Antarctic Ice Melt Lowest Ever Measured

That's the sensational headline anyway. Is it part of a significant downward trend though? Here's a graph of ice melt anomaly from the paper: An updated Antarctic melt record through 2009 and its linkages to high-latitude and tropical climate variability

You can use the g3data software to pull data points (that's what I did) if you want to run your own analysis with R. Does a simple statistical analysis support the claim that "there seems to be a downward trend"?

The R to generate the above graph is shown below.

melt = read.table("melt.dat")
attach(melt)

m.1 = lm(V2 ~ V1)

# Make confidence and prediction intervals
m.1.cinterval = predict(m.1, level=0.95, interval="confidence")
m.1.pinterval = predict(m.1, level=0.95, interval="prediction")

# plot the data and the fits/intervals to a png file
png("melt.png", width=640, height=480)

plot(V1, V2, ylab="Melting Anomaly", xlab="Year")
lines(V1, m.1.cinterval[,1], lty=1)
lines(V1, m.1.cinterval[,2], lty=2)
lines(V1, m.1.cinterval[,3], lty=2)
lines(V1, m.1.pinterval[,2], lty=2)
lines(V1, m.1.pinterval[,3], lty=2)
title("Antarctic Summer Melt Anomaly")
dev.off()

And here's the summary table for the linear model.

Call:
lm(formula = V2 ~ V1)

Residuals:
Min 1Q Median 3Q Max
-1.7507 -0.7252 -0.1028 0.7953 2.2894

Coefficients:
Estimate Std. Error t value Pr(>|t|)
(Intercept) 60.54322 42.88214 1.412 0.169
V1 -0.03035 0.02150 -1.412 0.169

Residual standard error: 0.983 on 28 degrees of freedom
Multiple R-squared: 0.06646, Adjusted R-squared: 0.03312
F-statistic: 1.993 on 1 and 28 DF, p-value: 0.1690

What does that model summary output mean? There really is NOT a significant downward trend of melt anomaly with years (there's no first order trend in fact). It's not measurably different from noise. How does this square with the recent reports of runaway melting though?

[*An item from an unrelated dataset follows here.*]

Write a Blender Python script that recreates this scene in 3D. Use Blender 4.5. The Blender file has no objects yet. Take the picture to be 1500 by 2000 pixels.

Whether the ice is melting to much or too little,
The public is not well served by this constant drumbeat of false alarms fed by computer models manipulated by advocates.
-- DR. DAVID WOJICK, UN IPCC expert reviewer, PhD in Philosophy of Science, co-founded Department of Engineering and Public Policy at Carnegie-Mellon University


These recent posts about climate change stuff were inspired by a post I read about climate change skeptics, which I found because of my Google alerts on things related to 'computational fluid dynamics'. In the post she mentions Freeman Dyson, he's a pretty smart guy.

Concerning the climate models, I know enough of the details to be sure that they are unreliable. They are full of fudge factors that are fitted to the existing climate, so the models more or less agree with the observed data.

It is much easier for a scientist to sit in an air-conditioned building and run computer models, than to put on winter clothes and measure what is really happening outside in the swamps and the clouds. That is why the climate model experts end up believing their own models.
-- Dr. Freeman Dyson, Professor Emeritus of Physics at the Institute for Advanced Study at Princeton, fellow of the American Physical Society, member of the US National Academy of Sciences, and a fellow of the Royal Society of London


My favourite quote on the whole mess, a level-headed engineer from MIT quoted in a short article:
Mort Webster, assistant professor of engineering systems, warned that public discussion over climate change policies gets framed as a debate between the most extreme views on each side. "The world is ending tomorrow, versus it's all a myth," he said. "Neither of those is scientifically correct or socially useful."

1 comment:

  1. Accelerated Antarctic ice loss from satellite gravity measurements
    http://www.nature.com/ngeo/journal/v2/n12/abs/ngeo694.html

    ftp://ftp.csr.utexas.edu/pub/ggfc/papers/ngeo694.pdf

    Natural variations in gravity and sunspots are the real cause. Idiots.